- REQUIRED TASK -
Transcribe the entries exactly; images are not part of the copy.

- THE INPUT -
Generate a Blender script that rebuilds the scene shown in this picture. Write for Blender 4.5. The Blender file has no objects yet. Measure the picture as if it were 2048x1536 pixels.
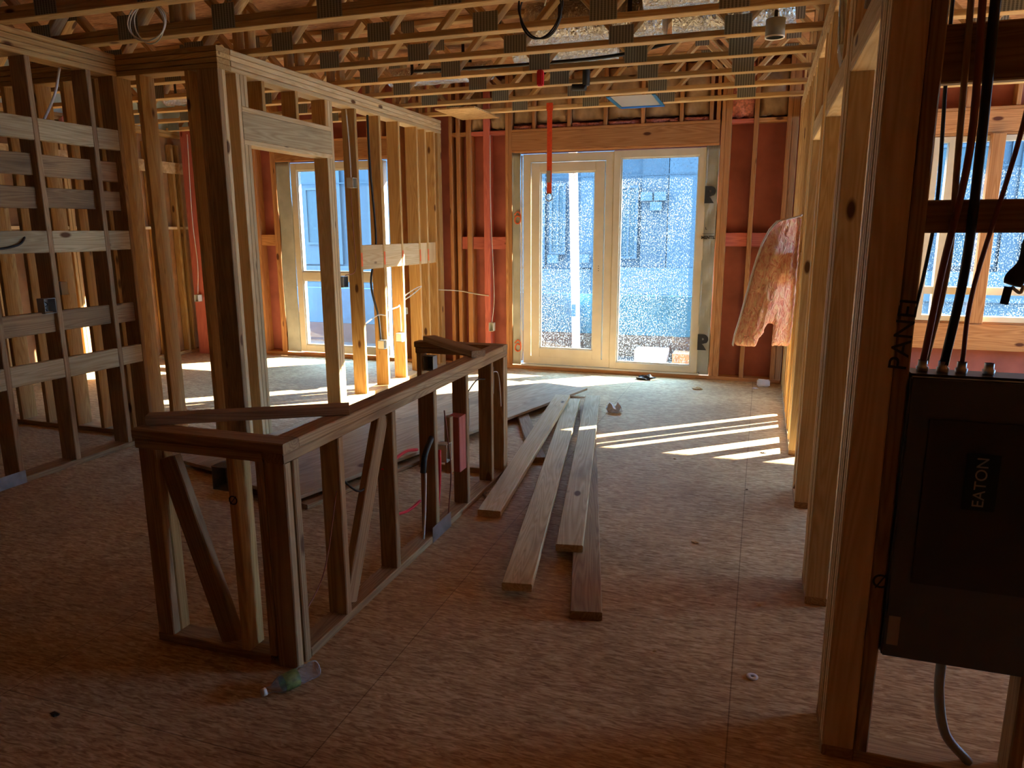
import bpy, bmesh, math, random
from mathutils import Vector, Matrix
C = bpy.context.scene
COL = C.collection
R = random.Random(7)

# ---------------------------------------------------------------- camera, sky, sun, exposure
CAMLOC = Vector((0, 0, 1.6))
YAW, PITCH, ROLL, FPX = -3.26075194e-01, 2.06968386e-01, -3.56167889e-03, 1460.96417
ca, sa, cb, sb, cc, sc_ = math.cos(YAW), math.sin(YAW), math.cos(PITCH), math.sin(PITCH), math.cos(ROLL), math.sin(ROLL)
fw = Vector((sa * cb, ca * cb, -sb)); rt = Vector((ca, -sa, 0)); up = rt.cross(fw)
r2 = cc * rt + sc_ * up; u2 = -sc_ * rt + cc * up
cam = bpy.data.cameras.new('camera'); camo = bpy.data.objects.new('camera', cam); COL.objects.link(camo)
cam.sensor_width = 36; cam.lens = FPX / 2048 * 36; cam.clip_start = 0.05; cam.clip_end = 300
camo.matrix_world = Matrix(((r2.x, u2.x, -fw.x, CAMLOC.x), (r2.y, u2.y, -fw.y, CAMLOC.y), (r2.z, u2.z, -fw.z, CAMLOC.z), (0, 0, 0, 1)))
C.camera = camo
C.view_settings.view_transform = 'Standard'; C.view_settings.look = 'None'
C.view_settings.exposure = 2.3; C.view_settings.gamma = 1; C.view_settings.use_curve_mapping = False
w = bpy.data.worlds.new('sky'); C.world = w; w.use_nodes = True
wn = w.node_tree; bg = wn.nodes['Background']
bg.inputs[0].default_value = (0.30, 0.62, 1.0, 1); bg.inputs[1].default_value = 6.2
SUN = Vector((0.76, 0.65, 0.482)).normalized()
sl = bpy.data.lights.new('sun', 'SUN'); sl.energy = 22; sl.color = (1.0, 0.93, 0.80); sl.angle = math.radians(0.5)
so = bpy.data.objects.new('sun', sl); COL.objects.link(so); so.rotation_euler = SUN.to_track_quat('Z', 'Y').to_euler(); so.location = (20, 20, 20)
cy = C.cycles
cy.use_denoising = True
try: cy.denoiser = 'OPENIMAGEDENOISE'
except Exception: pass
cy.max_bounces = 10; cy.diffuse_bounces = 6; cy.glossy_bounces = 3; cy.transmission_bounces = 6; cy.transparent_max_bounces = 12
cy.sample_clamp_indirect = 8; cy.caustics_reflective = False; cy.caustics_refractive = False

# ---------------------------------------------------------------- materials
MT = {}
def newmat(name):
    m = bpy.data.materials.new(name); m.use_nodes = True; nt = m.node_tree
    b = nt.nodes['Principled BSDF']; MT[name] = m
    return m, nt, b
def nd(nt, t, **k):
    n = nt.nodes.new(t)
    for a, v in k.items():
        if a in n.inputs.keys() if isinstance(a, str) else False: n.inputs[a].default_value = v
        else: setattr(n, a, v)
    return n
def ramp(nt, stops, interp='LINEAR'):
    r = nt.nodes.new('ShaderNodeValToRGB'); e = r.color_ramp.elements; r.color_ramp.interpolation = interp
    while len(e) < len(stops): e.new(0.5)
    for i, (p, c) in enumerate(stops):
        e[i].position = p; e[i].color = (*c, 1) if len(c) == 3 else c
    return r
def L(nt, a, b): nt.links.new(a, b)
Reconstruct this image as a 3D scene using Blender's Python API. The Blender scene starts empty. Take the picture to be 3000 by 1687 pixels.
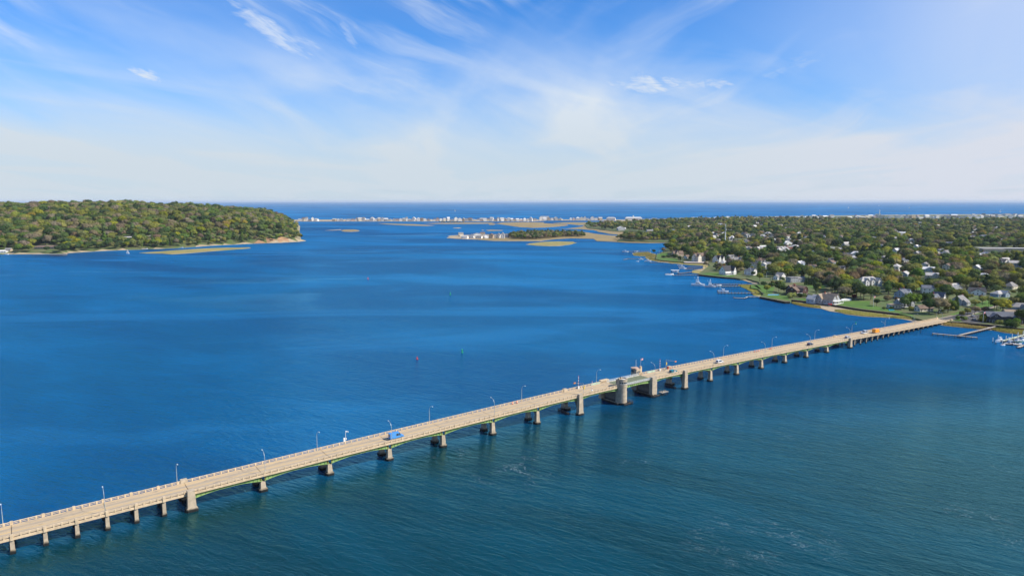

- FINISHED EXERCISE -
Generate a Blender script that rebuilds the scene shown in this picture. Write for Blender 4.5. The Blender file has no objects yet. Measure the picture as if it were 2048x1536 pixels.
import bpy, bmesh, math, random
from mathutils import Vector, Matrix
C = bpy.context.scene
COL = C.collection
R = random.Random(7)

# ---------------------------------------------------------------- camera, sky, sun, exposure
CAMLOC = Vector((0, 0, 1.6))
YAW, PITCH, ROLL, FPX = -3.26075194e-01, 2.06968386e-01, -3.56167889e-03, 1460.96417
ca, sa, cb, sb, cc, sc_ = math.cos(YAW), math.sin(YAW), math.cos(PITCH), math.sin(PITCH), math.cos(ROLL), math.sin(ROLL)
fw = Vector((sa * cb, ca * cb, -sb)); rt = Vector((ca, -sa, 0)); up = rt.cross(fw)
r2 = cc * rt + sc_ * up; u2 = -sc_ * rt + cc * up
cam = bpy.data.cameras.new('camera'); camo = bpy.data.objects.new('camera', cam); COL.objects.link(camo)
cam.sensor_width = 36; cam.lens = FPX / 2048 * 36; cam.clip_start = 0.05; cam.clip_end = 300
camo.matrix_world = Matrix(((r2.x, u2.x, -fw.x, CAMLOC.x), (r2.y, u2.y, -fw.y, CAMLOC.y), (r2.z, u2.z, -fw.z, CAMLOC.z), (0, 0, 0, 1)))
C.camera = camo
C.view_settings.view_transform = 'Standard'; C.view_settings.look = 'None'
C.view_settings.exposure = 2.3; C.view_settings.gamma = 1; C.view_settings.use_curve_mapping = False
w = bpy.data.worlds.new('sky'); C.world = w; w.use_nodes = True
wn = w.node_tree; bg = wn.nodes['Background']
bg.inputs[0].default_value = (0.30, 0.62, 1.0, 1); bg.inputs[1].default_value = 6.2
SUN = Vector((0.76, 0.65, 0.482)).normalized()
sl = bpy.data.lights.new('sun', 'SUN'); sl.energy = 22; sl.color = (1.0, 0.93, 0.80); sl.angle = math.radians(0.5)
so = bpy.data.objects.new('sun', sl); COL.objects.link(so); so.rotation_euler = SUN.to_track_quat('Z', 'Y').to_euler(); so.location = (20, 20, 20)
cy = C.cycles
cy.use_denoising = True
try: cy.denoiser = 'OPENIMAGEDENOISE'
except Exception: pass
cy.max_bounces = 10; cy.diffuse_bounces = 6; cy.glossy_bounces = 3; cy.transmission_bounces = 6; cy.transparent_max_bounces = 12
cy.sample_clamp_indirect = 8; cy.caustics_reflective = False; cy.caustics_refractive = False

# ---------------------------------------------------------------- materials
MT = {}
def newmat(name):
    m = bpy.data.materials.new(name); m.use_nodes = True; nt = m.node_tree
    b = nt.nodes['Principled BSDF']; MT[name] = m
    return m, nt, b
def nd(nt, t, **k):
    n = nt.nodes.new(t)
    for a, v in k.items():
        if a in n.inputs.keys() if isinstance(a, str) else False: n.inputs[a].default_value = v
        else: setattr(n, a, v)
    return n
def ramp(nt, stops, interp='LINEAR'):
    r = nt.nodes.new('ShaderNodeValToRGB'); e = r.color_ramp.elements; r.color_ramp.interpolation = interp
    while len(e) < len(stops): e.new(0.5)
    for i, (p, c) in enumerate(stops):
        e[i].position = p; e[i].color = (*c, 1) if len(c) == 3 else c
    return r
def L(nt, a, b): nt.links.new(a, b)
Reconstruct this image as a 3D scene using Blender's Python API. The Blender scene starts empty. Take the picture to be 3000 by 1687 pixels.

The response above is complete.